Thursday, March 29, 2012

In 1961

...futurists imagined that the milkman would have a robot "dobbin" that would follow him as he made his rounds.  Courtesy of Paleofuture.
What they did not imagine was that kids today would wonder, "What's a milkman?" 

When I was a kid, the milkman and the eggman both made home deliveries.  They came down from the farms on the hill or from the co-op.  (My mother also took us on weekly hikes to the corner grocery story, to Korte's meat market, to Thatcher's fish market, etc.  There was also a weekly farmers' market in Centre Square.)  The milkman is long gone now, and from a confluence of multiple factors:
  1. Reliable electrical refrigerators meant that frequent deliveries of fresh milk were no longer necessary.  
  2. The movement into the suburbs meant more travel time between houses, adding to the cost of home milk delivery
  3. So-called "super markets" combining grocery store, meat market, fish market, bakery, et al. into a single establishment made milk available on one's regular market trips.  
  4. Stan Schmidt writes of the convergence
    of multiple strands of techochange
  5. The personal automobile enabled housewives (yes, housewives) to make such market trips to the central super market and carry large amounts of food on each trip.  
Futurists often see tomorrow's technology as merely enabling or improving today's practices and customs.  Whatever we do today, we will be able to do faster, cheaper, better tomorrow.  But in fact, we will generally do something else entirely.  The confluence of multiple changes creates complex feedback loops and synergistic effects.  This is also what makes central planning a mug's game.  Imagine government planning in the 1950s for the future of the home milk delivery process! 

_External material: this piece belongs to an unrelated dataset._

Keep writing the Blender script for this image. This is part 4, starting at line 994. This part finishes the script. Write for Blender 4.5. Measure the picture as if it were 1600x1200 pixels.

[O]ne of the games to which [the human race] is most attached is called … “Cheat the Prophet.”  The players listen very carefully and respectfully to all that the clever men have to say about what is to happen in the next generation.  The players then wait until all the clever men are dead, and bury them nicely.  Then they go and do something else.  That is all.  For a race of simple tastes, however, it is great fun.
– G.K. Chesterton, The Napoleon of Notting Hill

2 comments:

  1. *little lightbulb* So... The Safeway food delivery service that is mostly focused on city folks is getting back to the roots?

    ReplyDelete
  2. I remember reading in the Free Press, perhaps around 1962, about the retirement of the last horse-drawn milk truck in the Detroit area. Trucks, I gathered, are a little easier to deal with than horses, but horses are much faster. The milkman could get together the deliveries for several houses and walk up the street with them, and the horse would follow. No need to go back to the truck waiting stupidly where it had been left.